Monday, June 13, 2011

Traveling in the Heat

It has been between 90 - 95 degrees for the last 18 days (there were only 4 last year) here in North Carolina and it isn't even summer yet.  Joy.

I have been out walking 3 days a week doing 5 to 8 miles.  I have tried to go to the pool on off days but I am frequently in recovery stage and don't make it.  Last week I made it one day and was able to swim 30 laps.  Yeaaaaaaaa

Now all I have to do is build till I can walk 15 miles a day going up and down.  I hope a year is enough time.

I have been reading as many Camino and AT books that I can find.  Lacking anyone to hike with or a group to interact with I am using the immersion into the printed word as my source of encouragement and support.

I have wanted to really know what it will be like to walk over the Pyrenees from the French side to the Spanish side.  It is the first day on the trail.  It is 25km, with adjustment for the hill it is 30km.  Now I figure that is about 20 miles with climb adjustment. 

I have been looking for people's responses to this experience but they have been on the lines of exhaustion, sore, tired as forms of description.  This doesn't tell me much as I am all of these when I return from my present walks.

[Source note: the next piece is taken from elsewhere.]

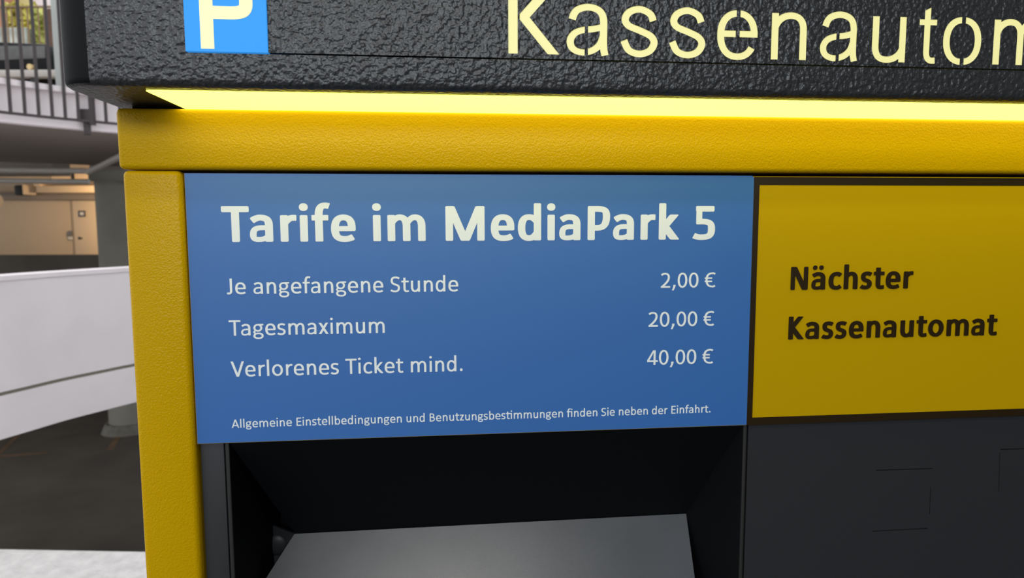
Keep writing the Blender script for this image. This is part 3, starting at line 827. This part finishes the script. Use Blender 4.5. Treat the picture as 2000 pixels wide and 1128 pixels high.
# lower level: column, far parapet, cream wall with a door
cz = 11.9
cc = at(236, 848, cz); cb = Vector((cc.x, cc.y + .3, FL2))
bm = bmesh.new(); add_tube(bm, cb, (cb.x, cb.y, 2.40), 0.305, 40)
co = build('column', bm, M['column'], None, 40); tag(co, 'round grey-green concrete column behind the white ramp', 'column')
bm = bmesh.new(); add_tube(bm, cb, (cb.x, cb.y, FL2+.17), 0.44, 32, 0.36); build('plinth', bm, mat('chipped_concrete', (0.16, 0.15, 0.125), .9, bump=(6, 5, .1), var=(5, .35)), co, 40)
db = facing_box('dark_band', -500, 420, 290, 312.5, 12.6, .5, M['dark_concrete'])  # dark blocks added so the cream wall above the pipes stays dark
tag(db, 'dark blocks added above the pipes to shade the wall top', 'beam')
facing_box('shade_block', -500, 102, 300, 341, 12.58, .5, M['dark_concrete'], db)
facing_box('shade_block', 174, 420, 300, 331.5, 12.56, .5, M['dark_concrete'], db)
bmx = facing_box('ceiling_beam', 172, 420, 331, 353, 11.6, 1.2, M['column'])
tag(bmx, 'grey-green concrete beam resting on the round column', 'beam')
structure(facing_box('wall_far', -700, 400, 498.5, 600, 14.0, 0.25, M['asphalt'], None, z0=FL2))
WD = 19.0
structure(facing_box('wall_back', -500, 500, 305, 700, WD, 0.3, M['cream'], None, z0=FL2))
dr = facing_box('door_1', 146, 196, 391, 560, WD-.06, 0.05, mat('cream_door', (0.72, 0.57, 0.40), .6), None, .008, z0=at(160, 498, WD).z-1.05)
structure(dr)
facing_box('frame', 143.6, 145.8, 391, 560, WD-.05, 0.05, mat('door_frame', (0.42, 0.33, 0.23), .6), dr, z0=at(160, 498, WD).z-1.05)
hn = at(155, 465, WD-.12); b = bmesh.new(); add_tube(b, hn, hn + Vector((0, .12, 0)), .04, 12); add_tube(b, hn, hn + Vector((.09, .0, 0)), .02, 8); build('door_handle', b, M['dark'], dr, 40)
sg = facing_box('door_sign', 153, 166, 411, 423, WD-.10, 0.02, mat('dark_blue_print', (0.07, 0.07, 0.10), .6), dr)
facing_box('sign_print', 156, 163, 414, 420, WD-.11, 0.01, M['white'], dr)
sw = facing_box('switch_box', 131.5, 140, 450.5, 460, WD-.08, 0.08, M['grey'], None, .01); tag(sw, 'grey switch box on the cream wall, left of the door', 'switch box')
sw = facing_box('switch_box', 132.5, 141, 462, 468, WD-.06, 0.06, M['white'], None, .01); tag(sw, 'white switch box on the cream wall, just below the grey one', 'switch box')
bs = facing_box('dark_band', -500, 215, 376.5, 390.5, WD-.35, .34, M['dark_concrete']); tag(bs, 'dark band along the top of the cream wall', 'beam')  # plain dark block set before the upper wall
du = empty('ventilation_duct', at(110, 368, WD-.8), 'cream rectangular ventilation duct under the pipes', 'duct')
facing_box('duct', 70, 215, 362, 376, WD-.9, .5, M['cream'], du, .02)
a = at(70, 369, WD-.65); b = bmesh.new()
add_box(b, -.30, .0, -.25, .25, -.17, .12, .02, 1); bmesh.ops.transform(b, matrix=Matrix.Translation(a) @ Matrix.Rotation(math.radians(30), 4, 'Z'), verts=b.verts)
build('duct_elbow', b, M['cream'], du, 40)
facing_box('flange', 66, 78, 359, 363, WD-.95, .55, M['cream'], du)
facing_box('fan_box', 27, 44, 361, 381, WD-.7, .4, M['dark'], du, .04)['label'] = 'black fan box'
sb_ = facing_box('cream_beam', 100, 215, 337.5, 349, WD-.6, .35, M['cream']); tag(sb_, 'short cream beam lit from below between the two pipes', 'beam')
facing_box('joint', 139, 144, 337, 350, WD-.63, .4, M['dark'], sb_)
for (p0, p1, rr, lab) in (((-200, 329), (166, 334), .045, 'upper grey pipe under the dark ceiling'), ((-200, 351), (174, 354.5), .040, 'lower grey pipe just above the cream duct'), ((172, 336), (266, 290), .040, 'slanting grey pipe beside the yellow post')):
    b = bmesh.new(); add_tube(b, at(*p0, 11.0 if p1[0] < 250 else 9.9), at(*p1, 11.0 if p1[0] < 250 else 6.85), rr, 12)
    o = build('pipe', b, M['pipe'], None, 40); tag(o, lab, 'pipe', 'pipes under the deck')
# worn parking lines on the lower floor
def floor_mark(name, pts, label):
    z = FL2 + .004; b = bmesh.new()
    add_prism(b, [(on_z(*p, FL2).x, on_z(*p, FL2).y) for p in pts], FL2, z); o = build(name, b, M['orange']); tag(o, label, 'floor marking', 'worn orange parking lines'); return o
floor_mark('parking_line', [(-4, 884), (5, 884), (40, 849), (31, 849)], 'worn orange parking line at the far left edge of the lower floor')
floor_mark('parking_line', [(-4, 889), (92, 882), (92, 885), (-4, 892.5)], 'faint long orange line across the lower floor')
floor_mark('parking_line', [(208, 878), (221, 878), (236, 853), (224, 853)], 'short orange line in front of the round column')

# lamp of the lower level, hanging near the cream wall
lp = bpy.data.lights.new('warm_lamp', 'POINT'); lp.energy = 210; lp.color = (1.0, 0.70, 0.40); lp.shadow_soft_size = .25
lo_ = bpy.data.objects.new('warm_lamp', lp); COL.objects.link(lo_); lo_.location = at(215, 375, 16.8)

# small things under the deck
cf = facing_box('ceiling_mark', 97, 131, 257.5, 262.5, 6.7, .12, M['dark'], None, .006, z1=2.404); tag(cf, 'small dark block drawn for a hole mark under the white deck edge, left of the bracket', 'hole mark')  # small box drawn for a dark hole mark in the ceiling
b = bmesh.new(); add_tube(b, at(-10, 392, 15.0), at(-44, 388, 15.4), .17, 20)
o = build('round_duct', b, M['cream'], None, 40); tag(o, 'round cream duct at the left edge, below the lower grey pipe', 'duct')

gf = empty('garden_fence', up_at(40, 80, 10.2), 'thin brown garden fence in front of the shrubs behind the car', 'fence')
M['fence'] = mat('brown_fence', (0.30, 0.20, 0.11), .8)
for px in (-8, 2, 13, 22, 32, 42, 53, 63, 74, 85): facing_box('bar', px, px+1.6, 12, 82, 10.2, .02, M['fence'], gf, z0=3.88)
facing_box('rail', -40, 97, 11, 14, 10.19, .04, M['fence'], gf)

I found this book written by Jane Christmas with a unique title "What The Psychic Told The Pilgrim" that intrigued me.  The title alone would have me read it just because I wanted to know what a psychic would tell her about a pilgrimage across Spain.  I loved the book.  She is so straight forward, tells it like it is, lets you know how she feels, type of person.  I love this because there is never any question what it is about when you are around her.  Life is so much easier this way.

She wrote an account of her trip up the Pyrenees that hit home.  It told me all I needed to know.  She gave just the right intensity so a person like me got the picture.  I could see her doing it as I read it.  I wish I could draw here as I would put in a pic of what I see in my minds eye.  Her description goes like this:

"Gather round boys and girls, while I tell you in the clearest, bluntest language what it's really like.  Crossing the Pyrenees is torture; imagine Hell under sunny skies.
 "Unbearable, brutal, wicked, hideous" doesn't describe it by half. Never has my body or my spirit been pushed or crushed so hard.  It was the sort of pain that makes you weep, except that you cannot weep, because crying requires energy and you have to conserve every drop for the next step.  At some point you're practically begging Death to wave his scythe over you and end the suffering.
The Camino is often described as a metaphorical journey through your lifetime.  If that's the case, then the section form Saint-Jean, over the Pyrenees, and into Roncesvalles is a metaphor for one's struggle through the birth canal.  No wonder we all emerge screaming.
 The Pyrenees were a staggering challenge to our little group.  Had one of us perished, it would not have surprised me.  We were in over our heads.  Several times during the climb I contemplated curling up into the fetal position by the side of the path just to rest........"

After reading this I realized I better get this big butt out the door and I better start pushing now if I am ever going to make it over the Pyrenees next year.

The end to one more day of movement designed to look like hiking, walking a real outdoorsy person.

It's June 13, 2011 and I have walked 40.15 miles so far this month - my goal is 70 a week before I leave for St Jean Pied de Port, France; my starting point.